Royal Page Davidson died at the Northwestern Military and Naval Academy in 1943. He is best remembered as the founder of the military Bicycle Corps and is regarded as the “father” of U.S. military armored cars. Subsequent headmasters of the Northwestern Military and Naval Academy included James Howard Jacobson, the father of Lake Geneva actress Chris Brookes (Christine Jacobson), Walter S. Hahn, and Daniel P. Snow.

In 1995, the Northwestern Military and Naval Academy was merged with the St. Johns Military Academy in Delafield, Wisconsin, to form the St. Johns Northwestern Military Academy. The NMNA grounds were sold to a real estate developer.
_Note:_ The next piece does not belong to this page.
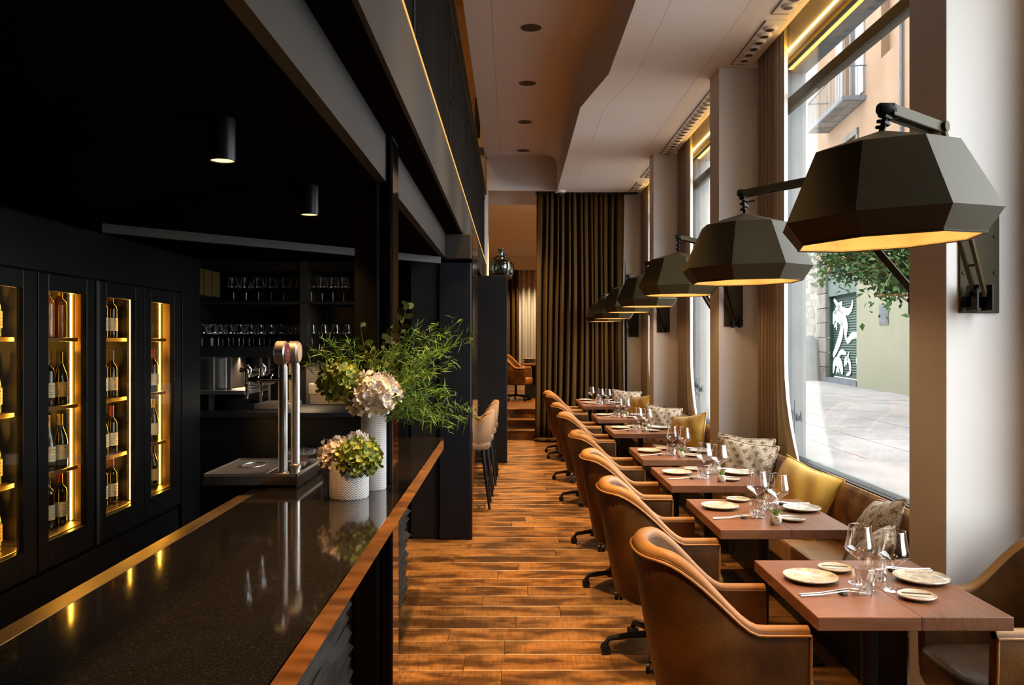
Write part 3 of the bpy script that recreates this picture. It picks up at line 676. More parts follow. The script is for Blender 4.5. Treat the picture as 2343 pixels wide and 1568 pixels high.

Davidson Hall, which housed the NMNA, was torn down and numerous luxurious houses were built on the former NMNA grounds. What had been an icon on the shores of Geneva Lake for 80 years was no more.

Because the Northwestern Military and Naval Academy was a high school as well as a military and naval academy, it fielded athletic teams, including football, basketball, and baseball teams. Being a small high school, it was not in the same athletic conference as Lake Geneva High School or Badger High School, and was instead a member of an athletic conference of smaller high schools, including Williams Bay, Genoa City, Walworth, Sharon, Darien, the Wisconsin School for the Deaf (Delavan), Rochester A & M, Hebron, Clinton, and Whitewater College High. This writer, as a varsity football player at Lake Geneva High School, recalls his LGHS football team scrimmaging the Northwestern Military and Naval Academy football team. The NMNA football was tough and some members of the team were regarded as “dirty” players. This writer also played on the Lake Geneva High School baseball team and recalls hitting a home run against the NMNA baseball team which landed in Geneva Lake, since the NMNA baseball diamond was located on the lake’s shore. This writer was also a member of the Badger High School varsity tennis team and recalls that he and his doubles partner, beat a NMNA doubles team 6-0, 6-0 on a lake shore tennis court north of Fontana. This easy victory came as a real surprise because members of the NMNA tennis team, being from rich backgrounds, were supposed to be superb tennis players.

It must not have been pleasant being a student cadet at NMNA. It was an all-male environment until just prior to its demise. The students were under military discipline and of course had to wear military uniforms. The NMNA corps of cadets marched in Lake Geneva’s Memorial Day parades, led by their famous bagpipe band. The NMNA student-cadets were given leave on Sunday afternoons to go into Lake Geneva. But there were always considerable tensions between NMNA student-cadets and Lake Geneva “townies,” who would surround a group of cadets, harass them, seize their uniform hats and drop them into mailboxes where they could not be retrieved until Monday. Tensions were exacerbated by NMNA cadets frequently dating prestigious Lake Geneva girls.

The Northwestern Military and Naval Academy has been gone from Geneva Lake’s shores for almost two decades. Most residents of Lake Geneva under the age of 40 barely remember it. Indeed, driving past the luxurious homes on its former grounds, one scarcely imagines that the Northwestern Military and Naval Academy once existed here. But it did. And for 80 years, it was one of Geneva Lake’s most notable icons.